Mortgage default insurance, also known as Canada Mortgage and Housing Corporation (CMHC) Insurance, protects your mortgage lender in the case of default.

Do I need CMHC insurance?

Under Office of the Superintendent of Financial Institutions (OSFI) regulations, you are required to purchase CMHC insurance if your down payment is below 20%.

You may be ineligible for CMHC insurance if:

  • your purchase price is $1,000,000 or above, or
  • your amortization period is longer than 25 years.

In these cases, you must make a down payment of 20% or higher.

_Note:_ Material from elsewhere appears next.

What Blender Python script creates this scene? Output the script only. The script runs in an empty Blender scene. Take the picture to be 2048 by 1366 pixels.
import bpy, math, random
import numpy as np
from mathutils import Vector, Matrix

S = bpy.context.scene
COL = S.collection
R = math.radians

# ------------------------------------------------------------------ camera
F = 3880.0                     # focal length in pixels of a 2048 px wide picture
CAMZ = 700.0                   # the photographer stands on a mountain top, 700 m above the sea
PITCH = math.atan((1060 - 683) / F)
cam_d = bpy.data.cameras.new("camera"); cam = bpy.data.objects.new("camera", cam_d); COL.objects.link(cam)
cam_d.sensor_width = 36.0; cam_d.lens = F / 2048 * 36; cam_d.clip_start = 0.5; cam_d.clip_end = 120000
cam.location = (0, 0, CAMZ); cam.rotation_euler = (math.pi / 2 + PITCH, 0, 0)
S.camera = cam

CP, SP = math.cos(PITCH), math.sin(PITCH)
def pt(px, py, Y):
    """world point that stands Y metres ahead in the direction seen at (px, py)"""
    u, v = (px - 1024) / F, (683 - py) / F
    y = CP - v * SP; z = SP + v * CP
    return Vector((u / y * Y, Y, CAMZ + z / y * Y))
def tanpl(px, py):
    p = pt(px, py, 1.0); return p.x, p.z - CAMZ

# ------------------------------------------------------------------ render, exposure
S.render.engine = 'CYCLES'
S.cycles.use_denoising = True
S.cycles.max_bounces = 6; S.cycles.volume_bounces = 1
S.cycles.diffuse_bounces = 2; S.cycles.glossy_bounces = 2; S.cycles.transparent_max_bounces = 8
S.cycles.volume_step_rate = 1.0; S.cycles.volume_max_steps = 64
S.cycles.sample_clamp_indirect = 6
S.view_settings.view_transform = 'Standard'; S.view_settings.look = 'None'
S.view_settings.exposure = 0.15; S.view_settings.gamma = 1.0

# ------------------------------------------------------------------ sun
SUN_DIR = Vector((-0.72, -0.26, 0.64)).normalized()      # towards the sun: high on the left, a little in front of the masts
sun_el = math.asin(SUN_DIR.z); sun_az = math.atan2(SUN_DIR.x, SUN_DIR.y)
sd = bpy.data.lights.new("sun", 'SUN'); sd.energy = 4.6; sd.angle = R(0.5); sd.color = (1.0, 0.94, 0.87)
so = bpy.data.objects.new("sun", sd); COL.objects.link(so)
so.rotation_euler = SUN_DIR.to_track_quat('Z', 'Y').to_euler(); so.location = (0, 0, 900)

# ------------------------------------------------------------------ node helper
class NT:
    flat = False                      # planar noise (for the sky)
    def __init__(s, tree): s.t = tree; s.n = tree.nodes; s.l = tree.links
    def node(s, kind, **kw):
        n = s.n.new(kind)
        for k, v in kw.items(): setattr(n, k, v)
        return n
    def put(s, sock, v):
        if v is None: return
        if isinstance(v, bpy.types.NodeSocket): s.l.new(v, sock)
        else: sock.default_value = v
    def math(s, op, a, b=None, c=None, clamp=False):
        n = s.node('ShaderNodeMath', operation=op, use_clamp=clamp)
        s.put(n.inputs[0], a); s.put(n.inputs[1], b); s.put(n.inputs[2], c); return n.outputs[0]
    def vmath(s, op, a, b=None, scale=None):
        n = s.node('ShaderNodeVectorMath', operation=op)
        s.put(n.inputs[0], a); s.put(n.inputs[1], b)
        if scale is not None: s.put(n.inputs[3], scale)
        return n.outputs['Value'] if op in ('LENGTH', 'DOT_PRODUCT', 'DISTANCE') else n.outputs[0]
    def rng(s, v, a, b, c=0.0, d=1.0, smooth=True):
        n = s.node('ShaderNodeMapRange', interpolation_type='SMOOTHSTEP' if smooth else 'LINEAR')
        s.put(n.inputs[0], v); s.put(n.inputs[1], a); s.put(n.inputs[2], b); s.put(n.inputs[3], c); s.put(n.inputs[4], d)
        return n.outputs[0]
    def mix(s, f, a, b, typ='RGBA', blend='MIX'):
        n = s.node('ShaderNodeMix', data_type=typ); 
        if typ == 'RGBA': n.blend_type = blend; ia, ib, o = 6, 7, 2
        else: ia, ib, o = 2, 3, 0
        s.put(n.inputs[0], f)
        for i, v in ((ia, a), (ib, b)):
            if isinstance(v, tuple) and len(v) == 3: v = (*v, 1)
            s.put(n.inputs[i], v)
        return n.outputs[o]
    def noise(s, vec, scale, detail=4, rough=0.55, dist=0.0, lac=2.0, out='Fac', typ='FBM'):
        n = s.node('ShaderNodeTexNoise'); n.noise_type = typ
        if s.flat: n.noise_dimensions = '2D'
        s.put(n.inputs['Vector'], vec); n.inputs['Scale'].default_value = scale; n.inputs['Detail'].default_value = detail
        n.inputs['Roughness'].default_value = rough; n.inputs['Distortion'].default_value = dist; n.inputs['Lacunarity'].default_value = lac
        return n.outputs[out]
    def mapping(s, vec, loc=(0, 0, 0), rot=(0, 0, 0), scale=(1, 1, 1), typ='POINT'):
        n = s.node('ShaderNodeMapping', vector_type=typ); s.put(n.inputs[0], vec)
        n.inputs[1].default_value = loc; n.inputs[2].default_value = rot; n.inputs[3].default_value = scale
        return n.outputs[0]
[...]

How much does CMHC insurance cost?

Your CMHC insurance cost is calculated as a percentage of your purchase price. The exact percentage depends on your down payment amount, and decreases for larger down payments.

Since March 17, 2017, the following CMHC premiums apply in most situations:

Down Payment (% of Purchase Price)5–9.99%10–14.99%15–19.99%
CMHC Insurance (% of Mortgage Amount)4.00%3.10%2.80%

How do I pay for CMHC insurance?

Your lender is actually the party responsible for paying CMHC insurance costs. In the majority of cases, your lender will pass these costs down to you by adding the CMHC insurance premium to your mortgage loan amount. This will slightly increase your monthly or bi-weekly payment.

In some cases, your lender may allow you to pay CMHC insurance costs as a lump-sum, or not pass down the cost to you at all. Contact your lender for more details.

What is a high-ratio mortgage?

A mortgage with a down payment below 20% is known as a high-ratio mortgage. The term ratio refers to the size of your mortgage loan amount as a percentage of your total purchase price.

All high-ratio mortgages require the purchase of CMHC insurance, since they generally carry a higher risk of default.